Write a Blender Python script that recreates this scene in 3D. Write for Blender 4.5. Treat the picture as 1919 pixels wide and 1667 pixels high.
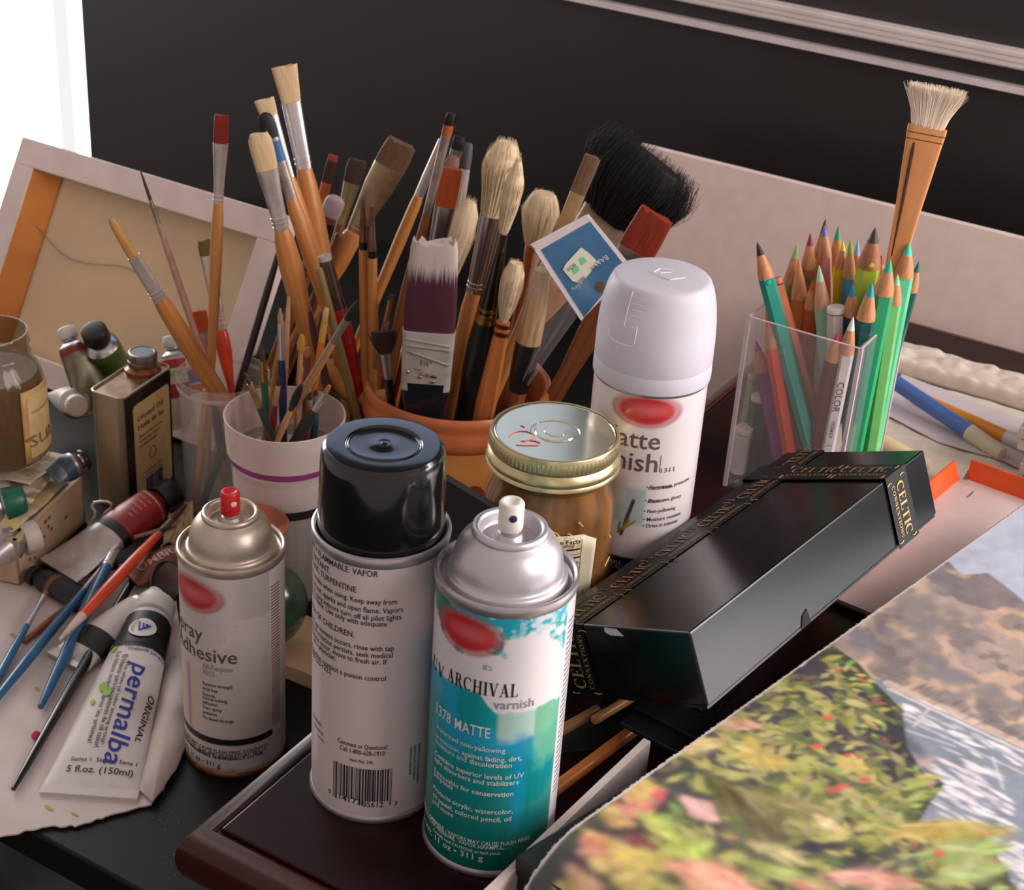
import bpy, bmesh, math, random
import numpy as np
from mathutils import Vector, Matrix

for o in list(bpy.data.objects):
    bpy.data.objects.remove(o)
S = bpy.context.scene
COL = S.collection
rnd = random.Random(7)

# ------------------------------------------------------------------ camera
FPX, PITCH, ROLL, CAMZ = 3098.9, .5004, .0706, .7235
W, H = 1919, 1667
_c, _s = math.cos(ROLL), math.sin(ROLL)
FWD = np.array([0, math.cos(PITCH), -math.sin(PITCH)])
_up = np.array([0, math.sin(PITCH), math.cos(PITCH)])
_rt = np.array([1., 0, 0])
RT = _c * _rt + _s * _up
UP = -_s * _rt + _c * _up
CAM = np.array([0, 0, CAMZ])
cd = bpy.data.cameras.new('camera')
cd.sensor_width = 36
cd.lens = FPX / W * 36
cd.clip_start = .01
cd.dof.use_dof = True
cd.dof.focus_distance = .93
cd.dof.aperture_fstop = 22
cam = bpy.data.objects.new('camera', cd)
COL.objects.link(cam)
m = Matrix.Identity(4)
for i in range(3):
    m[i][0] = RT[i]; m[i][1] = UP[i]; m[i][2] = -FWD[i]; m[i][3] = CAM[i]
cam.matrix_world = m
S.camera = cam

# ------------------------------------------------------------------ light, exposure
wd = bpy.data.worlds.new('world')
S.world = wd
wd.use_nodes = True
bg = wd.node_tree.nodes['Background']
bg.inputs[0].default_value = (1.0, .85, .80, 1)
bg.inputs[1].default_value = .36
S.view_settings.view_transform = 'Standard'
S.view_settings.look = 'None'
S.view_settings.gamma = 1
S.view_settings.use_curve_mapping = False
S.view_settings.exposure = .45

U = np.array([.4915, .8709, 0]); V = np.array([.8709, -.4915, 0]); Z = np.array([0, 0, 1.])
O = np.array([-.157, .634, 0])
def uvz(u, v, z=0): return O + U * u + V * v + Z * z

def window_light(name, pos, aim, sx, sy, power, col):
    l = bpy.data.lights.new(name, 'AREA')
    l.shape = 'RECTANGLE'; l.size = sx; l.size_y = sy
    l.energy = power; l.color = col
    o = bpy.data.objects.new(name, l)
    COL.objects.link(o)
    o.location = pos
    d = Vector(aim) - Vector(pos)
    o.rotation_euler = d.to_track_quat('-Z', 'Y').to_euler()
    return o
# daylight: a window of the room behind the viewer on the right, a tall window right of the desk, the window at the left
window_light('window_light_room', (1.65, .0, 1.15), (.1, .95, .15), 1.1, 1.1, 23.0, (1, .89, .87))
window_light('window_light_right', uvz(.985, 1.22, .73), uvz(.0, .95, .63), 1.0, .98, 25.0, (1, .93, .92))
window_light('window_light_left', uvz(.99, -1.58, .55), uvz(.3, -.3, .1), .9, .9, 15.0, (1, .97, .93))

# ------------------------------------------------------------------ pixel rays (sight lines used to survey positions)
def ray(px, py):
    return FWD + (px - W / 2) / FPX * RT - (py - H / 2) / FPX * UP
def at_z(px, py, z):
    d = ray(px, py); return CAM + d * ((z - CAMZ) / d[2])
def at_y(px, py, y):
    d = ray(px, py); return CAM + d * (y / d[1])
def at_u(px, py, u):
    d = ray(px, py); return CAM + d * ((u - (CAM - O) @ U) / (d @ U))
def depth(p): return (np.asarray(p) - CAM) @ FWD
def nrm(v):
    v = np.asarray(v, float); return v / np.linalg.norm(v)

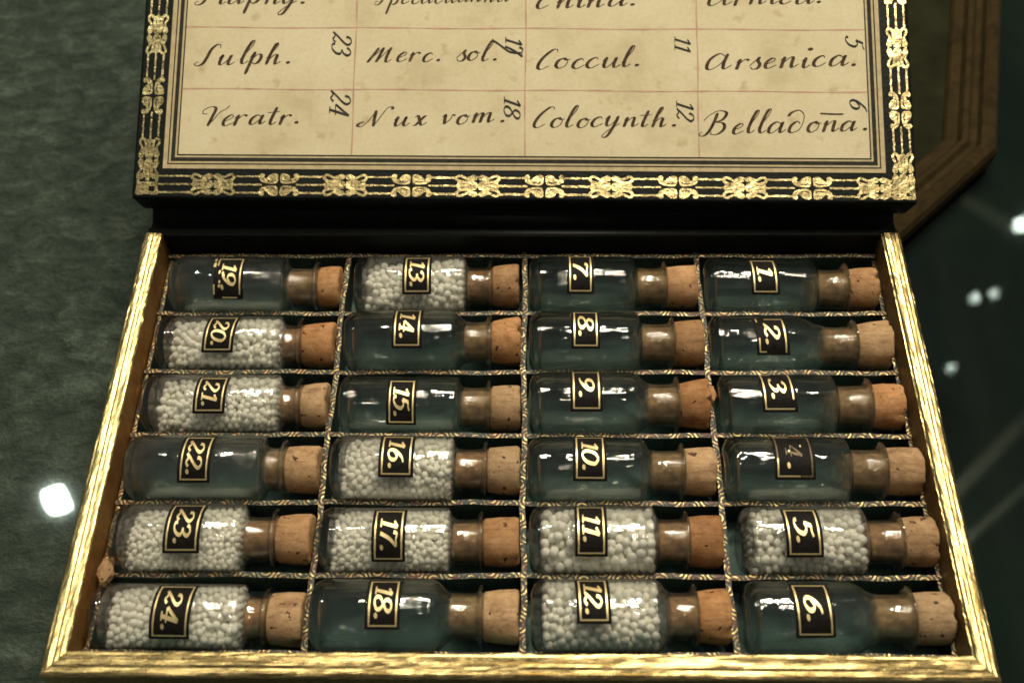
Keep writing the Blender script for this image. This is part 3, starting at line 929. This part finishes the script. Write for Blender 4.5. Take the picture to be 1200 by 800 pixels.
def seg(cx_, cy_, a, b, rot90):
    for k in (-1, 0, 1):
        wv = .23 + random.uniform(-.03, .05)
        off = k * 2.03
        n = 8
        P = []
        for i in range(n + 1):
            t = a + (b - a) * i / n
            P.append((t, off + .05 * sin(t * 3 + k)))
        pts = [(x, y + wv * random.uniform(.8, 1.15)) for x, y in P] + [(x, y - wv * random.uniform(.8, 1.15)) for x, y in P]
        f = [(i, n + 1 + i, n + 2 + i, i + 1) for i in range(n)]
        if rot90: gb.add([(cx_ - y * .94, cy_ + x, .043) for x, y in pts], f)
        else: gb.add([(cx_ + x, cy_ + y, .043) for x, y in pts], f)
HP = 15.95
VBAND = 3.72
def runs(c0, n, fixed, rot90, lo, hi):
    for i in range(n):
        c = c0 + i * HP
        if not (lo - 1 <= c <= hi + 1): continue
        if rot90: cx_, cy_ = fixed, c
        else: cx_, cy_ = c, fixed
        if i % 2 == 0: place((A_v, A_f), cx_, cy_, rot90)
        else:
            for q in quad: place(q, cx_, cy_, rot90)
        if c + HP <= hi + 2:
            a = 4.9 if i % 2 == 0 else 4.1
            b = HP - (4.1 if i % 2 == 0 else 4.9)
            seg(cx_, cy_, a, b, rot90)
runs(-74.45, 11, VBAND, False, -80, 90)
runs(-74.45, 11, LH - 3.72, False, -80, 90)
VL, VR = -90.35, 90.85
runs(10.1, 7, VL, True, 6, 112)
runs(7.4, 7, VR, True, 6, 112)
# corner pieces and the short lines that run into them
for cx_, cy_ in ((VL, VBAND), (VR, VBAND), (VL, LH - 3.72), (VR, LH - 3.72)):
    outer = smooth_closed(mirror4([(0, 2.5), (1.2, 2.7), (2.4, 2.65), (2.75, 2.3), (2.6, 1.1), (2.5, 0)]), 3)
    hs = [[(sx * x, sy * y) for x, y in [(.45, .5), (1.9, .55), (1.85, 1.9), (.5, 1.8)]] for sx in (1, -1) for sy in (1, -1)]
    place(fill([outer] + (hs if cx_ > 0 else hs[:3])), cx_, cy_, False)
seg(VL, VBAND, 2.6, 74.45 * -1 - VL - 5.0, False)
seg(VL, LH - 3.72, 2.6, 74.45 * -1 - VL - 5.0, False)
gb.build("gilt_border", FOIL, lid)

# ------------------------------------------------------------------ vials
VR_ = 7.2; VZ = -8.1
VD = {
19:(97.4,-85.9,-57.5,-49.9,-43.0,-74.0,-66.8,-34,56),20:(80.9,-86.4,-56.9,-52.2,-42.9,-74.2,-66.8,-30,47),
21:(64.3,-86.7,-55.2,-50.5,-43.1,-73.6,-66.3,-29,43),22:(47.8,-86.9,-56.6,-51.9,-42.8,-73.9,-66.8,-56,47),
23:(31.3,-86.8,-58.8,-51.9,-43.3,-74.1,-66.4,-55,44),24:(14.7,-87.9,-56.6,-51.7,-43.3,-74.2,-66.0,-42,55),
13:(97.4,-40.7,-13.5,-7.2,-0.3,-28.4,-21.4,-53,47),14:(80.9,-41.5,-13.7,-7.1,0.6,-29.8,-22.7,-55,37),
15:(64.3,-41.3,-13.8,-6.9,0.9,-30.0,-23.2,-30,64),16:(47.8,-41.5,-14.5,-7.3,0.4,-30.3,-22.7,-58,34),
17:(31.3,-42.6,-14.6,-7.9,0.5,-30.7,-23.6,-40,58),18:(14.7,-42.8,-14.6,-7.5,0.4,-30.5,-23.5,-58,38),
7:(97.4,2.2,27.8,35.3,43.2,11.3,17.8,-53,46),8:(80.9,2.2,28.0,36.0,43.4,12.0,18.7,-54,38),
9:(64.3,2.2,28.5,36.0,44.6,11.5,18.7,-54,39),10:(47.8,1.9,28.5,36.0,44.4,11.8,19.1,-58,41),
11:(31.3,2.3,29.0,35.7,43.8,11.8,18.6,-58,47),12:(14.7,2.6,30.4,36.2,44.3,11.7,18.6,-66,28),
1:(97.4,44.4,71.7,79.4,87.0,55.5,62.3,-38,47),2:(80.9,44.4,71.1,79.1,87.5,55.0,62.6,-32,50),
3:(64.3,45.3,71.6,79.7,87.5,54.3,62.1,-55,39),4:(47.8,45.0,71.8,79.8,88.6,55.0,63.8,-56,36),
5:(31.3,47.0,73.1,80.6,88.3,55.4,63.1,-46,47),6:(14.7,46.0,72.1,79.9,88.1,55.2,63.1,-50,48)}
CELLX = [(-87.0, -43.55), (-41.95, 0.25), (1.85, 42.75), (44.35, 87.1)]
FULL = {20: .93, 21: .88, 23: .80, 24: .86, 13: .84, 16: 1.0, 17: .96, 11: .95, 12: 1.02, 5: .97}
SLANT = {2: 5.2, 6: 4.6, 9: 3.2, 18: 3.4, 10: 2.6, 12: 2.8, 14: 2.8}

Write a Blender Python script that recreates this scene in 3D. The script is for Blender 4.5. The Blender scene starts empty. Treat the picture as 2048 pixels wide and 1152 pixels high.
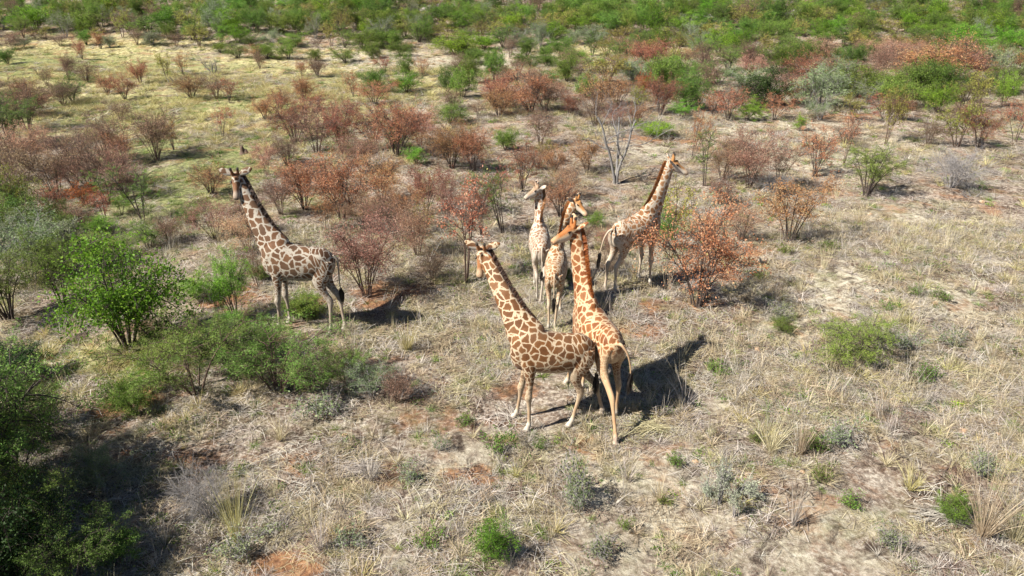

_____

Every line from the top of the entries through the line that holds "def uvz(u, v, z=0): return" is to be quoted exactly, please, and nothing else; omit the pictures.

Write a Blender Python script that recreates this scene in 3D. Write for Blender 4.5. Treat the picture as 1919 pixels wide and 1667 pixels high.
import bpy, bmesh, math, random
import numpy as np
from mathutils import Vector, Matrix

for o in list(bpy.data.objects):
    bpy.data.objects.remove(o)
S = bpy.context.scene
COL = S.collection
rnd = random.Random(7)

# ------------------------------------------------------------------ camera
FPX, PITCH, ROLL, CAMZ = 3098.9, .5004, .0706, .7235
W, H = 1919, 1667
_c, _s = math.cos(ROLL), math.sin(ROLL)
FWD = np.array([0, math.cos(PITCH), -math.sin(PITCH)])
_up = np.array([0, math.sin(PITCH), math.cos(PITCH)])
_rt = np.array([1., 0, 0])
RT = _c * _rt + _s * _up
UP = -_s * _rt + _c * _up
CAM = np.array([0, 0, CAMZ])
cd = bpy.data.cameras.new('camera')
cd.sensor_width = 36
cd.lens = FPX / W * 36
cd.clip_start = .01
cd.dof.use_dof = True
cd.dof.focus_distance = .93
cd.dof.aperture_fstop = 22
cam = bpy.data.objects.new('camera', cd)
COL.objects.link(cam)
m = Matrix.Identity(4)
for i in range(3):
    m[i][0] = RT[i]; m[i][1] = UP[i]; m[i][2] = -FWD[i]; m[i][3] = CAM[i]
cam.matrix_world = m
S.camera = cam

# ------------------------------------------------------------------ light, exposure
wd = bpy.data.worlds.new('world')
S.world = wd
wd.use_nodes = True
bg = wd.node_tree.nodes['Background']
bg.inputs[0].default_value = (1.0, .85, .80, 1)
bg.inputs[1].default_value = .36
S.view_settings.view_transform = 'Standard'
S.view_settings.look = 'None'
S.view_settings.gamma = 1
S.view_settings.use_curve_mapping = False
S.view_settings.exposure = .45

U = np.array([.4915, .8709, 0]); V = np.array([.8709, -.4915, 0]); Z = np.array([0, 0, 1.])
O = np.array([-.157, .634, 0])
def uvz(u, v, z=0): return O + U * u + V * v + Z * z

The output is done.